Paul remained uncondemned and unspotted by sin while in the womb and thereafter following his birth. He recognized that he was not guilty before God prior to the point at which he could understand God’s commandments and realize his amenability to keep them. Prior to that point, he was too spiritually immature to be responsible for his actions.

The term rendered “revived”1 does not mean that sin existed previously and then reasserted itself. Taking “revived” in that sense would mean that Paul had a period in between that was sinless—which does not support the notion of Total Depravity. When would that have been?

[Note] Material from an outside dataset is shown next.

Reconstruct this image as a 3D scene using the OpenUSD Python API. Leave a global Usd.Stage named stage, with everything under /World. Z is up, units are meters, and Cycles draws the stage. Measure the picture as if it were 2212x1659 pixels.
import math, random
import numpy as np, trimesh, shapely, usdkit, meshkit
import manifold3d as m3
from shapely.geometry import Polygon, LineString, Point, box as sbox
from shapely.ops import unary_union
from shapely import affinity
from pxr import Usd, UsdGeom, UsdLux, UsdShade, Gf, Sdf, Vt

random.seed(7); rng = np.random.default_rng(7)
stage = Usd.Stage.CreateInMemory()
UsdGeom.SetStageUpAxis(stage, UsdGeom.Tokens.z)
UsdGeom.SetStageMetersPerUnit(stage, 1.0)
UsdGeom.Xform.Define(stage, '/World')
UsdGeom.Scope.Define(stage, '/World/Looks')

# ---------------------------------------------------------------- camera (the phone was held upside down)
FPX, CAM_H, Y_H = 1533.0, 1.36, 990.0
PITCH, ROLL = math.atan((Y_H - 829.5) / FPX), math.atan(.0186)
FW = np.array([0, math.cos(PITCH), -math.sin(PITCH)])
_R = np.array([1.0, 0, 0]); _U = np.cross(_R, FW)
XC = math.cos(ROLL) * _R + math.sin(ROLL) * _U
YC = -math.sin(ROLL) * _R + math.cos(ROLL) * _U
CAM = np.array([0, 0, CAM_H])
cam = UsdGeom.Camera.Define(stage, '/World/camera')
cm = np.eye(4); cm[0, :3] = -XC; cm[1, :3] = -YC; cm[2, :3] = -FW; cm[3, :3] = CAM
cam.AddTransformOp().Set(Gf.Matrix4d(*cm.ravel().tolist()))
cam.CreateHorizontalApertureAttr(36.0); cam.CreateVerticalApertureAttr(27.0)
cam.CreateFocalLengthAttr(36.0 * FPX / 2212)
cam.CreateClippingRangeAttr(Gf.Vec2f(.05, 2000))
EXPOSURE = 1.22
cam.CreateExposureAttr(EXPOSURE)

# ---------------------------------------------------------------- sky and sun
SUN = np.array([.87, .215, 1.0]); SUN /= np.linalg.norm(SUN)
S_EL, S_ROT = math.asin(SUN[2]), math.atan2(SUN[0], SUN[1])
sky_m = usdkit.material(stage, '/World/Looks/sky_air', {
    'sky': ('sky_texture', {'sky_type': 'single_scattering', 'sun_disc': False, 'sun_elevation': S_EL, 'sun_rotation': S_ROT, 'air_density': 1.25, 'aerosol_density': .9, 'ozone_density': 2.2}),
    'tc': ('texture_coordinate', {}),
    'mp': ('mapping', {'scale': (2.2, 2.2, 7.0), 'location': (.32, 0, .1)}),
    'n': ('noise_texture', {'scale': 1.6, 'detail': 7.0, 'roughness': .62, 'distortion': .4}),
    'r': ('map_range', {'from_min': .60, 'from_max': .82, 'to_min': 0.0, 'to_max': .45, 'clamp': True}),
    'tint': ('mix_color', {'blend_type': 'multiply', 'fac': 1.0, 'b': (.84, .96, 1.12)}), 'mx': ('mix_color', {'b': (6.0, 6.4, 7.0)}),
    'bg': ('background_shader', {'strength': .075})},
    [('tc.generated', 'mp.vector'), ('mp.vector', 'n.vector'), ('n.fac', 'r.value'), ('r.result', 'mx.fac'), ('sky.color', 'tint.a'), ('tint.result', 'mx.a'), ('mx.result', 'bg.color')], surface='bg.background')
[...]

Instead, Paul was saying that, prior to his coming to a realization of his sin and the application of God’s law to his life, he was not amenable to God’s law and, therefore, not counted sinful by God: “for where there is no law there is no transgression” (Romans 4:15). Practically speaking, for children there is no law—except the law of their parents. Though children may violate God’s law, e.g., lie to their parents, God’s laws do not apply to children until they reach an age of accountability.2 At that point, children reach a level of spiritual maturity and become responsible before God for their behavior.

These observations lead us to draw this conclusion: the very idea that our spirits, in the womb and in post-birth infancy, are stained with sin is an indictment of God’s justice, impartiality, and infinite goodness. Yet, the following biblical affirmations contradict the notion of Total Depravity and exonerate God for such injustice:

  1. Solomon forthrightly declared that our spirits came from God Himself (Ecclesiastes 12:7).
  2. This bestowal occurred at conception: “Thus says the LORD, who stretches out the heavens, lays the foundation of the earth, and forms the spirit of man within him” (Zechariah 12:1; cf. Hosea 9:11; Luke 1:36).3
  3. When Paul addressed the Athenian philosophers on Mars Hill, he declared: “for in Him we live and move and have our being…. Therefore, since we are the offspring of God…” (Acts 17:28-29).

Conclusion: Since our spirits came directly from God at conception, making us the offspring of God, to suggest that the human spirit in the womb and at conception is stained with the guilt of Adam’s sin makes God guilty of creating depraved human beings. But the Calvinistic doctrine of Total Depravity is incorrect. All human beings begin life with a spirit from God that is pure and clean.

Endnotes

1 ἀνέζησεν from αναζάω can mean “to revive, in the sense of to become vigorous” and “Metaph. to live a better life”—Charles Robson (1839), A Greek Lexicon to the New Testament (London: Whittaker & Co.), pp. 25-26.